→ Task objective
Work out how many lines contain "script". Reply with the count alone.

→ Task input

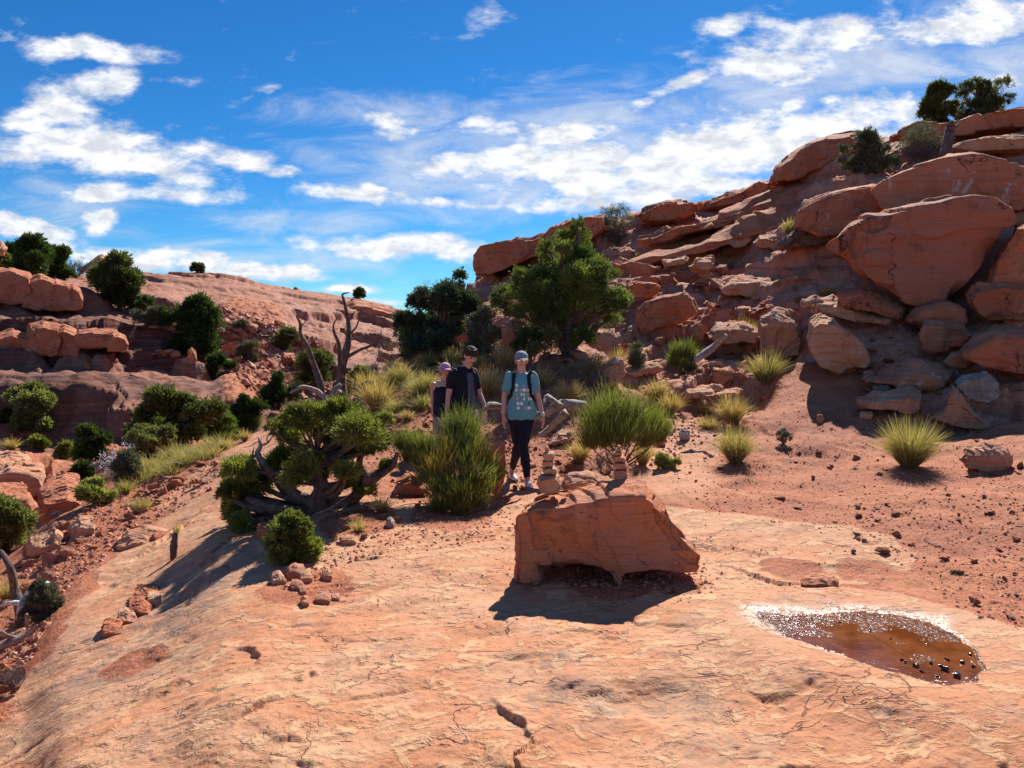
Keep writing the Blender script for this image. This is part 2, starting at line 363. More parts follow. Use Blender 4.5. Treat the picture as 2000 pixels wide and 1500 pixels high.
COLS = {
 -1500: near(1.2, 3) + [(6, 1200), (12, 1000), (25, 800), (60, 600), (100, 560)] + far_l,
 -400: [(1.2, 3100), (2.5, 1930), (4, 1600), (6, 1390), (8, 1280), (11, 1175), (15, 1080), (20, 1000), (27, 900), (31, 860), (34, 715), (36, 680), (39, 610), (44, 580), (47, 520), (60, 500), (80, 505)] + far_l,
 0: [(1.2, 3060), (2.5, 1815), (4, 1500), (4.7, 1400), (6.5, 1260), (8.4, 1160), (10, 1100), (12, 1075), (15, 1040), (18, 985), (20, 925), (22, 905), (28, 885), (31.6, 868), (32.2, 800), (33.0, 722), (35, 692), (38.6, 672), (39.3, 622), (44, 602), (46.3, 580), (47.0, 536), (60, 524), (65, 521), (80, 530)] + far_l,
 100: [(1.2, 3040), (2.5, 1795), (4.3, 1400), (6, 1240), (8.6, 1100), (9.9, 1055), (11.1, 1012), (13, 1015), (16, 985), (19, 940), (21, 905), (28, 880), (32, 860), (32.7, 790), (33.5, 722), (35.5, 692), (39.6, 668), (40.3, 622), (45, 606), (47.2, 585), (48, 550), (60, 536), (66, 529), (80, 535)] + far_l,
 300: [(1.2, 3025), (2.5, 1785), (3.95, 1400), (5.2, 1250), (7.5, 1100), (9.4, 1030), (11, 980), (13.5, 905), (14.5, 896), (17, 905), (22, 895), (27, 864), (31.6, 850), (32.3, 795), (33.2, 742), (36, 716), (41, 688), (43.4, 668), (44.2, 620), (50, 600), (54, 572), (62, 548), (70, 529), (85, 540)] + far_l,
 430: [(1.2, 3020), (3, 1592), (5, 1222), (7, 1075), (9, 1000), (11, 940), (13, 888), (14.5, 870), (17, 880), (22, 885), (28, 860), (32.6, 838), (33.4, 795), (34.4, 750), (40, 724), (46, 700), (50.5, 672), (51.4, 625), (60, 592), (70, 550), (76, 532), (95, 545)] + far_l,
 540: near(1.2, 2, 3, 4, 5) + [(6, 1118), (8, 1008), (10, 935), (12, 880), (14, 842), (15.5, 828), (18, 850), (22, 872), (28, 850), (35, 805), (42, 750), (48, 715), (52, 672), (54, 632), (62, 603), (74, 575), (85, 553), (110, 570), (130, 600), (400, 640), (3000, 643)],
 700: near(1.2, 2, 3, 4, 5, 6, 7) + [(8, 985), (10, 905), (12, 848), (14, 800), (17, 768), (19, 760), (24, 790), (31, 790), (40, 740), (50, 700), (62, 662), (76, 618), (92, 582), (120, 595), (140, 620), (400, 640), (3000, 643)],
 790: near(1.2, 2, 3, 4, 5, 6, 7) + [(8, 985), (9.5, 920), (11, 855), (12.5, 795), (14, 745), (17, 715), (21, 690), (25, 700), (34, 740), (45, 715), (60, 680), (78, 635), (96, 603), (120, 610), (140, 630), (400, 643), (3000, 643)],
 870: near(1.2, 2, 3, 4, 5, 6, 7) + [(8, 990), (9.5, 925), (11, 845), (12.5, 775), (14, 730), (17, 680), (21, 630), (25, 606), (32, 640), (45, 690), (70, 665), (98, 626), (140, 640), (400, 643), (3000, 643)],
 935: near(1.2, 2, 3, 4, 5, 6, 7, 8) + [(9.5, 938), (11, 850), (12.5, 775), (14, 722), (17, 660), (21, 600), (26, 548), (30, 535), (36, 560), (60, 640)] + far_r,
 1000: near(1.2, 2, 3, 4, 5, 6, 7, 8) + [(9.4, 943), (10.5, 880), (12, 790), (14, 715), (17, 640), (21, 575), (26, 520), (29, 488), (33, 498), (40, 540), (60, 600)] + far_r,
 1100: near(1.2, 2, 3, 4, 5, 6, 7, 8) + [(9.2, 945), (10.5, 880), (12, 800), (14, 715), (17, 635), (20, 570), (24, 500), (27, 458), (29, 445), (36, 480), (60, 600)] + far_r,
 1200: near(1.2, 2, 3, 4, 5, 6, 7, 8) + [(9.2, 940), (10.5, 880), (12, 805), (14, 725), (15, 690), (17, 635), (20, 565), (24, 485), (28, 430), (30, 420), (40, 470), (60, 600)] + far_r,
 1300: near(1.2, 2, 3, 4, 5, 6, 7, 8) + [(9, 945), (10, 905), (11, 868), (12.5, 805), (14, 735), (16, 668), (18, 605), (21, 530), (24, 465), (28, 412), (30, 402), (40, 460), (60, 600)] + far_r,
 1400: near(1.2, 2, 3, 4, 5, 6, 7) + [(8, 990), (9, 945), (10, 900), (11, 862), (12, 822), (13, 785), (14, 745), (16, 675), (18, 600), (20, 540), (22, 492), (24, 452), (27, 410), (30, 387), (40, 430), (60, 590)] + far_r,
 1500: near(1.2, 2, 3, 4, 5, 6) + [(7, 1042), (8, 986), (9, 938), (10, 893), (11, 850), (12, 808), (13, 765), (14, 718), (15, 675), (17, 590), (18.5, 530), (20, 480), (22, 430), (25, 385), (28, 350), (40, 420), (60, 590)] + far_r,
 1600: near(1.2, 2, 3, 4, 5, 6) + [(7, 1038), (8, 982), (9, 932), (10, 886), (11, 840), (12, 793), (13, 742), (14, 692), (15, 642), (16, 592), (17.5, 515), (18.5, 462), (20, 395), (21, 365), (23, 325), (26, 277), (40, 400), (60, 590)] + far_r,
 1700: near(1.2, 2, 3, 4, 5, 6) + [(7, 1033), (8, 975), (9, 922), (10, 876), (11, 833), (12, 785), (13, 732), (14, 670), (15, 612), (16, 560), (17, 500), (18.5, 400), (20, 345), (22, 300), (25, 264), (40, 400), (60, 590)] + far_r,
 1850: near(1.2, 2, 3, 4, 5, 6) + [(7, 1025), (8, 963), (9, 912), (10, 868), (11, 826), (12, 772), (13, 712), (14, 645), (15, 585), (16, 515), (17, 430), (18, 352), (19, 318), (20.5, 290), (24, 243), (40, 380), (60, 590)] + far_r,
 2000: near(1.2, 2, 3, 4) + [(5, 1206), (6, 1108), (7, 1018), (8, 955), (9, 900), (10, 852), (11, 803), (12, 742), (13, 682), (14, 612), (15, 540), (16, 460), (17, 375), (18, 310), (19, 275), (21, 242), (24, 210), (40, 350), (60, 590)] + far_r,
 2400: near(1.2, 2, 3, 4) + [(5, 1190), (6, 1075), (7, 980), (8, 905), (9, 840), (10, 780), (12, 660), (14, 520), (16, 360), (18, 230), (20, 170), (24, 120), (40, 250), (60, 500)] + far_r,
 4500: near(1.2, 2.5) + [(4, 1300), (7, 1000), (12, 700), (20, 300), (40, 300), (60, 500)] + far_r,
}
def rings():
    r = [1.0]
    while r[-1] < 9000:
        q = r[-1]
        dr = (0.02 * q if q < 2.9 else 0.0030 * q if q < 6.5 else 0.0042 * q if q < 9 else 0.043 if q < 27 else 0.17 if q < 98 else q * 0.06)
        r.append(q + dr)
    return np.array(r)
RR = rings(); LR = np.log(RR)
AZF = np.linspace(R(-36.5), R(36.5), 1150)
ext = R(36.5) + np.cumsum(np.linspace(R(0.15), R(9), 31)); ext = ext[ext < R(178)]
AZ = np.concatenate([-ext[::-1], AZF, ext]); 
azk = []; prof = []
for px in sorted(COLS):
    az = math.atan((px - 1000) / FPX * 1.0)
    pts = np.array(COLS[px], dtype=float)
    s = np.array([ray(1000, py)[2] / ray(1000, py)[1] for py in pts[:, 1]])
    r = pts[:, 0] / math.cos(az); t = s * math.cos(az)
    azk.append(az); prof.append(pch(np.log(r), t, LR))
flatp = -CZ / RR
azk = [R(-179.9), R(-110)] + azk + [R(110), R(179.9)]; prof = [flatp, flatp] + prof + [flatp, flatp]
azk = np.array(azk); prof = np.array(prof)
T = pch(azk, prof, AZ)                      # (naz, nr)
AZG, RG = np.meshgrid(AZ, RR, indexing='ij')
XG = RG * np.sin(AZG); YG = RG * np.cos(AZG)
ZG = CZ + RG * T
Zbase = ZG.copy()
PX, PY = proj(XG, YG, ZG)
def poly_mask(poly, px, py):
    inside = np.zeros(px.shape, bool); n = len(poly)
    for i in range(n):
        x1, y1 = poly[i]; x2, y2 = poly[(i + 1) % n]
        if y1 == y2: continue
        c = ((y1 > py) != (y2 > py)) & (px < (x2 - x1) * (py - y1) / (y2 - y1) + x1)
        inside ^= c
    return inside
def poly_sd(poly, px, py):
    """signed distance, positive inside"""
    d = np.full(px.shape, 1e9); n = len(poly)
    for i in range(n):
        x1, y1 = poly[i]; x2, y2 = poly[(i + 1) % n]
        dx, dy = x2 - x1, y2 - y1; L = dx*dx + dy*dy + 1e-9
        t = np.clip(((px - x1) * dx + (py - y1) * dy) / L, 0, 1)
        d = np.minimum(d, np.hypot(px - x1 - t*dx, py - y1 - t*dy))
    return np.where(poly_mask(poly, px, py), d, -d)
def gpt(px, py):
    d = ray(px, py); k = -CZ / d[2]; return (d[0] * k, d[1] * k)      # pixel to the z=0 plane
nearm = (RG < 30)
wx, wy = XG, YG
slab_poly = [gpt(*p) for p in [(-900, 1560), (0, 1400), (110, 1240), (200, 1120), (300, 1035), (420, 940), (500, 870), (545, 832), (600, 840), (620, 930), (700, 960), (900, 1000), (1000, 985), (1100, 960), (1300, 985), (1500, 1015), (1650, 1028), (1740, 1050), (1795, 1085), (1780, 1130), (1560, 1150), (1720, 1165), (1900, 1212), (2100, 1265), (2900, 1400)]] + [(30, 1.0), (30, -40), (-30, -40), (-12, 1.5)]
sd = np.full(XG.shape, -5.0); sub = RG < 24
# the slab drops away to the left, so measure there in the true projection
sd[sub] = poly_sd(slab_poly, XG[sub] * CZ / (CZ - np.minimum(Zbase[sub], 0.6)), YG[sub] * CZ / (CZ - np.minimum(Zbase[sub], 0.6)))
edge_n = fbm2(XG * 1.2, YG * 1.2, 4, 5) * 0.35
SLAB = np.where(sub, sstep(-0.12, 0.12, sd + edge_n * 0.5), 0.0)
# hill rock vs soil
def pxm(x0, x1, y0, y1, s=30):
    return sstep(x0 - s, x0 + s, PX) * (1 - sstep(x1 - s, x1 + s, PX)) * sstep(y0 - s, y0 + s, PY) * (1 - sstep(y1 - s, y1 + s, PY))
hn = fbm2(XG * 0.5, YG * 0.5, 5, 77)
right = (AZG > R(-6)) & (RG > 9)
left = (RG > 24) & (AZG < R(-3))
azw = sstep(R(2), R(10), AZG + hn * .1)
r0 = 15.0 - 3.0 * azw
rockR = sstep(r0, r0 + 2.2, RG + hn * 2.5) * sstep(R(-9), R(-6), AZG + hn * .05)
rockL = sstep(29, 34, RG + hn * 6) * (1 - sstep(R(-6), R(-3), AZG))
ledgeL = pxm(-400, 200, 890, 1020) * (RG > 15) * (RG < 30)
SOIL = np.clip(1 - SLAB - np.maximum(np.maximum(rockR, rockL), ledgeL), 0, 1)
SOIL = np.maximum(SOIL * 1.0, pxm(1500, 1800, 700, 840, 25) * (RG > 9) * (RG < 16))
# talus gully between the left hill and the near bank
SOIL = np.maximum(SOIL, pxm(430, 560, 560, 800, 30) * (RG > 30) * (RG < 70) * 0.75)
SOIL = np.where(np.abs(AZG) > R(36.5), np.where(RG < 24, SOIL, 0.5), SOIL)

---

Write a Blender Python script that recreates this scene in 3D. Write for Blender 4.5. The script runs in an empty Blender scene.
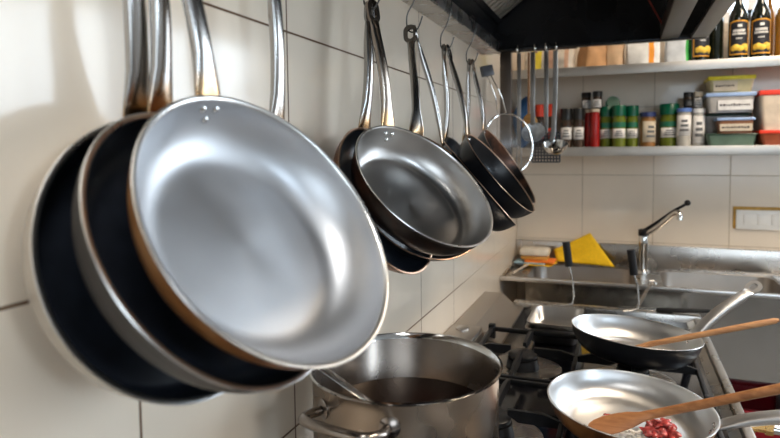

→ Expected answer
2